• To do:
Copy every line in which the string "picture" occurs.

• Entries:
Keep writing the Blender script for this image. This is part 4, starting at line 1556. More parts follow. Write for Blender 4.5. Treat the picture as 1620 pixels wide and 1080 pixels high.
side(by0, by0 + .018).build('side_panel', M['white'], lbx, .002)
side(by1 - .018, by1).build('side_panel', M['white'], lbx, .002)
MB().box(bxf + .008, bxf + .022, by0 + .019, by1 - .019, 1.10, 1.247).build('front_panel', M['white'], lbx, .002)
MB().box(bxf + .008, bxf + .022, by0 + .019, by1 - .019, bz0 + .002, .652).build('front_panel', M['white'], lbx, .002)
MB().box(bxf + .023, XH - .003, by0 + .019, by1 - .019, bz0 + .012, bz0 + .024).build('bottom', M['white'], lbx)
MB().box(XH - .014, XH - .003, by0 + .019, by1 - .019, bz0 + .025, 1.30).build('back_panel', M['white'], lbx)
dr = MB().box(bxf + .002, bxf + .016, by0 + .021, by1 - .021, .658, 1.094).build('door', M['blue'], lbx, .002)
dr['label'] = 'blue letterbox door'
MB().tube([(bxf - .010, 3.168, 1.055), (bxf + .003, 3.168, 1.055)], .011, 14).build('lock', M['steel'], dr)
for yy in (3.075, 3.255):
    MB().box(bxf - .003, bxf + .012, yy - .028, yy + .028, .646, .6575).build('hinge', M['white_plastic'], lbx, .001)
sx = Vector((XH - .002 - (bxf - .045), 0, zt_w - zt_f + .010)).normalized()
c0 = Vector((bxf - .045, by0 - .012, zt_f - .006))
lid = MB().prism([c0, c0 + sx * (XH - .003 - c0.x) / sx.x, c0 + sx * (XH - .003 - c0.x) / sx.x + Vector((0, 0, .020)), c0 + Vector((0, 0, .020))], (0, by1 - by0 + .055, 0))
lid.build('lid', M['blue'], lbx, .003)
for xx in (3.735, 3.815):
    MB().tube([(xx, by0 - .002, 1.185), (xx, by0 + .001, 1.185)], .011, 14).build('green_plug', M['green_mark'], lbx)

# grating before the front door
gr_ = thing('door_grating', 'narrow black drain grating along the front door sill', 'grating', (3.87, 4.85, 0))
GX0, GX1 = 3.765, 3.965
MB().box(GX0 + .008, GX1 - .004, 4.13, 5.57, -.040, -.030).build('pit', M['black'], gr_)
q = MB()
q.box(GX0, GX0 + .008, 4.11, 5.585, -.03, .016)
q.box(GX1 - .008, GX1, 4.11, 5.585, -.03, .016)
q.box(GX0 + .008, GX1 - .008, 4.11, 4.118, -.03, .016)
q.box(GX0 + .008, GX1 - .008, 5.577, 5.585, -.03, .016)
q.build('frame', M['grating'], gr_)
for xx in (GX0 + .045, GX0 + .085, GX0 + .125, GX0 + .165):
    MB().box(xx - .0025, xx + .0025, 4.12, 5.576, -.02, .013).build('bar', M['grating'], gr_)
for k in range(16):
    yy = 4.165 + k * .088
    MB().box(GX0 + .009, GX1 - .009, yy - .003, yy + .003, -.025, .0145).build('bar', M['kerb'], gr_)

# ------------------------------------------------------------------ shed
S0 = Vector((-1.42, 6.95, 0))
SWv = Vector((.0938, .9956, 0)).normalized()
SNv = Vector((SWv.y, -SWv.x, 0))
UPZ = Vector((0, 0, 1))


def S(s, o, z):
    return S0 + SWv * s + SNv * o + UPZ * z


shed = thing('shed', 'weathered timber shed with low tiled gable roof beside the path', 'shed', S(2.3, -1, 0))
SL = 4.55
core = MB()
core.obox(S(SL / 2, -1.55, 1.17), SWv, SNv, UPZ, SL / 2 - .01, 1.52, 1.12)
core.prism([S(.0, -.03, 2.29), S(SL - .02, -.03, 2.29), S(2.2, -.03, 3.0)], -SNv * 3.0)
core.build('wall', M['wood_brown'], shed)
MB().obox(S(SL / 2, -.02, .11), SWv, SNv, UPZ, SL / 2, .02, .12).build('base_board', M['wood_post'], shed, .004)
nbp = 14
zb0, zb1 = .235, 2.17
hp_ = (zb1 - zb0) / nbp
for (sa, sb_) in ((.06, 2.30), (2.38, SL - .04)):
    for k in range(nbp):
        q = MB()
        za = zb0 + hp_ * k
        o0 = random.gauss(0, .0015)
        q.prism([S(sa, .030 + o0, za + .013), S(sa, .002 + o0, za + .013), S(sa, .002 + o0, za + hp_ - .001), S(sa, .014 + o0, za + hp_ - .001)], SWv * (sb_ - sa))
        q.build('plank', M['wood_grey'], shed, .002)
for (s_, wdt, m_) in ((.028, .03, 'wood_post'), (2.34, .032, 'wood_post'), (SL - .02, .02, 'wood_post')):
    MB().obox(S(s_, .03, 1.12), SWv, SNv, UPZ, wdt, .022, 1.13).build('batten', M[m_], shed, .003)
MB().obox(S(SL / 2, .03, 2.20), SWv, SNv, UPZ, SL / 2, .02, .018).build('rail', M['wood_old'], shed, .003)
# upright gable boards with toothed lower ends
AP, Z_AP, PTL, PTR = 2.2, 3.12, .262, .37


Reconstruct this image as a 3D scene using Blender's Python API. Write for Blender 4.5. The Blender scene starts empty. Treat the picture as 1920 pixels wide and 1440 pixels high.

• Completed task:
Keep writing the Blender script for this image. This is part 4, starting at line 1556. More parts follow. Write for Blender 4.5. Treat the picture as 1620 pixels wide and 1080 pixels high.
Reconstruct this image as a 3D scene using Blender's Python API. Write for Blender 4.5. The Blender scene starts empty. Treat the picture as 1920 pixels wide and 1440 pixels high.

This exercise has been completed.